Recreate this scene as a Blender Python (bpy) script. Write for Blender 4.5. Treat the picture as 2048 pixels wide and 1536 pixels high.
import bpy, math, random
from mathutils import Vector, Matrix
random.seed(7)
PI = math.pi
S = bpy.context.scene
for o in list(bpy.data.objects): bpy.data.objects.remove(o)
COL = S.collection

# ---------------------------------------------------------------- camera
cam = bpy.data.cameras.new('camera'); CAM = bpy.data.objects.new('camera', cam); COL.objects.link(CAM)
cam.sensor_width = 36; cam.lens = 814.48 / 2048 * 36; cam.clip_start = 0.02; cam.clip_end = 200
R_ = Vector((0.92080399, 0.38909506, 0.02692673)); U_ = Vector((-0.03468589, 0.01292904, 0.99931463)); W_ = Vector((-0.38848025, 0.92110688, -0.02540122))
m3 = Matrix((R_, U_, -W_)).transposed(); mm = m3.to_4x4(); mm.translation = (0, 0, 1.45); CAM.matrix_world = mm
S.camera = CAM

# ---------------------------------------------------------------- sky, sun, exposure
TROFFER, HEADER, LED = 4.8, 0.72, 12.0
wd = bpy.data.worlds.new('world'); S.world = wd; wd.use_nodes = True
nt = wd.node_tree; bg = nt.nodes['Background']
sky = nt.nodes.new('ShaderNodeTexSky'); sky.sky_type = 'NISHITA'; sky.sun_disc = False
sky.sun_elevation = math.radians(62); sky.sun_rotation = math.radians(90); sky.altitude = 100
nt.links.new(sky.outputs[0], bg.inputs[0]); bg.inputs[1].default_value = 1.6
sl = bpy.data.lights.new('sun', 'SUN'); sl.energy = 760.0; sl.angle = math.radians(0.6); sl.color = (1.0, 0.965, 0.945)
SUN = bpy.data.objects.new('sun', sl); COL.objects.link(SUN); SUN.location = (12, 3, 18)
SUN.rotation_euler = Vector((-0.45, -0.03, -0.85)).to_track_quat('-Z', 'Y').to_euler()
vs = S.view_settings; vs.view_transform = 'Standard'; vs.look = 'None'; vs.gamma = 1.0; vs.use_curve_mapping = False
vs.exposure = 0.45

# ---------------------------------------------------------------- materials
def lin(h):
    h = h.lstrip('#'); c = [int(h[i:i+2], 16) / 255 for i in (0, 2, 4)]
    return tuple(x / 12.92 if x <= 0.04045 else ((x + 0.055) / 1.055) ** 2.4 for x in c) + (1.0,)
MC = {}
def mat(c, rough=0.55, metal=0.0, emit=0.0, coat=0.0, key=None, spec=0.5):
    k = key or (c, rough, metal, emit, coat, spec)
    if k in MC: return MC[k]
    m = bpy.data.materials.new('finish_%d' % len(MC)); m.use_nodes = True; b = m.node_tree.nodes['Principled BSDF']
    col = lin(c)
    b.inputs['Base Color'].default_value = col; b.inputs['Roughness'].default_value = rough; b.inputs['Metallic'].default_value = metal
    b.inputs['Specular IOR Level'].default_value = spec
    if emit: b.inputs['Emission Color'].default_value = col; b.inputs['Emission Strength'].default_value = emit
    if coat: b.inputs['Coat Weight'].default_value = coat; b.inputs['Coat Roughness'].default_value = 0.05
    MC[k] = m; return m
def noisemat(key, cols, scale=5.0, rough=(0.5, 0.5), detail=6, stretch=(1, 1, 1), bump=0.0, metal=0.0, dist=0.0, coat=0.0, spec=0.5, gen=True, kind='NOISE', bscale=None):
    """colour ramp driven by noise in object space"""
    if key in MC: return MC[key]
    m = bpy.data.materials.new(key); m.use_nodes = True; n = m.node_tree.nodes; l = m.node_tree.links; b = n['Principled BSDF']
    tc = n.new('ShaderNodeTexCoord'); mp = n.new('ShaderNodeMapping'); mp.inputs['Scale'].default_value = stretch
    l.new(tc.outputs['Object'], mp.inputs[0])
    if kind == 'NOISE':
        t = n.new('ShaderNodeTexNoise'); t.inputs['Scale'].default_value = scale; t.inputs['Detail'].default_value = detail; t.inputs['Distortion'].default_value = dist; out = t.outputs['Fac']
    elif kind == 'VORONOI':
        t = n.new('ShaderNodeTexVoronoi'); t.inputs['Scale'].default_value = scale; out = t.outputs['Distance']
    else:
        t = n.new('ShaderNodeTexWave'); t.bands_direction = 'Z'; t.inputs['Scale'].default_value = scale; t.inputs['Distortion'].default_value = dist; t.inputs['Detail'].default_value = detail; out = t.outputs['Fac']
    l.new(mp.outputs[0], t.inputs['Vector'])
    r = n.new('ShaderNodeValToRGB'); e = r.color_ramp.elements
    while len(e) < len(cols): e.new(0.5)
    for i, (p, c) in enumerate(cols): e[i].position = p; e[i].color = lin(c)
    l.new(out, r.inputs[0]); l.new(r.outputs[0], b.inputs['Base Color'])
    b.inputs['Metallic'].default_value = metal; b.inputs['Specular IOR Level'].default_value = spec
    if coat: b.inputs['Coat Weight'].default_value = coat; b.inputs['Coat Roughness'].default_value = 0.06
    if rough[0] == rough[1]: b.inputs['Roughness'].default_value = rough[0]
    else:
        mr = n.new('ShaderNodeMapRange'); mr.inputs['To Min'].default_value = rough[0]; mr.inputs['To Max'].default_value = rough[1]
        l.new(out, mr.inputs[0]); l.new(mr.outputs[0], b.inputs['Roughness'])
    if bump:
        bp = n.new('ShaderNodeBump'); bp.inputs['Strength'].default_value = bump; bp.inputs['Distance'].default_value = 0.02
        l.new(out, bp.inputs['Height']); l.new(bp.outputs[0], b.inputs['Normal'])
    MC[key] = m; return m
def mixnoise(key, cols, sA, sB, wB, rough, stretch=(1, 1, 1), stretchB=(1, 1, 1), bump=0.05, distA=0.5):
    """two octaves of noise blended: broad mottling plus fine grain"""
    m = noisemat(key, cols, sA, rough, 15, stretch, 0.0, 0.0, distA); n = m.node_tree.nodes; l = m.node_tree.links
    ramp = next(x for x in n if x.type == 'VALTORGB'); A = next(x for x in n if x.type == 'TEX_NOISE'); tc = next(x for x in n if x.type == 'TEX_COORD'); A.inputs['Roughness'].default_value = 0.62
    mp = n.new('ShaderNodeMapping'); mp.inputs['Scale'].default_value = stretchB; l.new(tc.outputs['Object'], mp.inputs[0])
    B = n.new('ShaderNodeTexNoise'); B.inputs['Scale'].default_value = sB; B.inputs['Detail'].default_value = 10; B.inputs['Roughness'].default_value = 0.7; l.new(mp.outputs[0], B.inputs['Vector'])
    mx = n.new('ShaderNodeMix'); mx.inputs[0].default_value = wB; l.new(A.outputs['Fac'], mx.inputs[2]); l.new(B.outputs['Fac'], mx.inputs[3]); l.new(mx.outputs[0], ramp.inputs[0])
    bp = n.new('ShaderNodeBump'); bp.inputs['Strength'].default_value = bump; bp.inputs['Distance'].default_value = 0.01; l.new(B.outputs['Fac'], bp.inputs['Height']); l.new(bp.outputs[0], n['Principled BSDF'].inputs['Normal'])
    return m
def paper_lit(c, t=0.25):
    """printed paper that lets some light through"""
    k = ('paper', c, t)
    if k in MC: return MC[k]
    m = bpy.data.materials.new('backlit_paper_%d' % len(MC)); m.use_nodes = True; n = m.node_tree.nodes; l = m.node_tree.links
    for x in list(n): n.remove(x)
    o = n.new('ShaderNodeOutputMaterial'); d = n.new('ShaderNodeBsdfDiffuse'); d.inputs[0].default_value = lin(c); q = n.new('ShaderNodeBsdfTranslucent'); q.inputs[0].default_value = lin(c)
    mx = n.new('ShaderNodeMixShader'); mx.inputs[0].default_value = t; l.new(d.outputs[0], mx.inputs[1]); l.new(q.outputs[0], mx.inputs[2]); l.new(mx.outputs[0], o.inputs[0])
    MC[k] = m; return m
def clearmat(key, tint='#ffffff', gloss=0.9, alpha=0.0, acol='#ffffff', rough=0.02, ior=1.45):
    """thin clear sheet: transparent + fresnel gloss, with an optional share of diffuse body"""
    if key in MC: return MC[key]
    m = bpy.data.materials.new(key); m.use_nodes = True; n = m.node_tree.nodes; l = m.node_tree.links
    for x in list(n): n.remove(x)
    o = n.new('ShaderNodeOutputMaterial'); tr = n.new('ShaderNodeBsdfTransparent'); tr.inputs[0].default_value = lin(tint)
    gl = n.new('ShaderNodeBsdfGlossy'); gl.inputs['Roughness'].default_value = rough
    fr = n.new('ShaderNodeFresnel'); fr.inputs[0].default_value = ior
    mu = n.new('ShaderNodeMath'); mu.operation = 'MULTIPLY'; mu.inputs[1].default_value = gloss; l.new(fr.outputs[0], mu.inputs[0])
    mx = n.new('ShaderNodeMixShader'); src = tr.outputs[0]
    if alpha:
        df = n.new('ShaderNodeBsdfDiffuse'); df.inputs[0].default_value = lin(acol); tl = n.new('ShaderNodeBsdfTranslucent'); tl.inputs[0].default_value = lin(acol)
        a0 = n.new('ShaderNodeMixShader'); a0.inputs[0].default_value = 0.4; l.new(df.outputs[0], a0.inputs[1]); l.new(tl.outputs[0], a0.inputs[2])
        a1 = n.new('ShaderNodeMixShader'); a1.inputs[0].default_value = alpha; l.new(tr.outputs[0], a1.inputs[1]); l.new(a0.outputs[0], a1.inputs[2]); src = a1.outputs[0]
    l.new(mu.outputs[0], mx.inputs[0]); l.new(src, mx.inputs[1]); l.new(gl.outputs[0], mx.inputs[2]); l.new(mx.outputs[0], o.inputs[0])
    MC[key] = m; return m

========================

## PROBLEM TO WORK ON
Everything from the first line of the material through the line containing "S.camera = CAM" is to be printed exactly; lines after that are to be left out.

## WRITTEN ANSWER
Recreate this scene as a Blender Python (bpy) script. Write for Blender 4.5. Treat the picture as 2048 pixels wide and 1536 pixels high.
import bpy, math, random
from mathutils import Vector, Matrix
random.seed(7)
PI = math.pi
S = bpy.context.scene
for o in list(bpy.data.objects): bpy.data.objects.remove(o)
COL = S.collection

# ---------------------------------------------------------------- camera
cam = bpy.data.cameras.new('camera'); CAM = bpy.data.objects.new('camera', cam); COL.objects.link(CAM)
cam.sensor_width = 36; cam.lens = 814.48 / 2048 * 36; cam.clip_start = 0.02; cam.clip_end = 200
R_ = Vector((0.92080399, 0.38909506, 0.02692673)); U_ = Vector((-0.03468589, 0.01292904, 0.99931463)); W_ = Vector((-0.38848025, 0.92110688, -0.02540122))
m3 = Matrix((R_, U_, -W_)).transposed(); mm = m3.to_4x4(); mm.translation = (0, 0, 1.45); CAM.matrix_world = mm
S.camera = CAM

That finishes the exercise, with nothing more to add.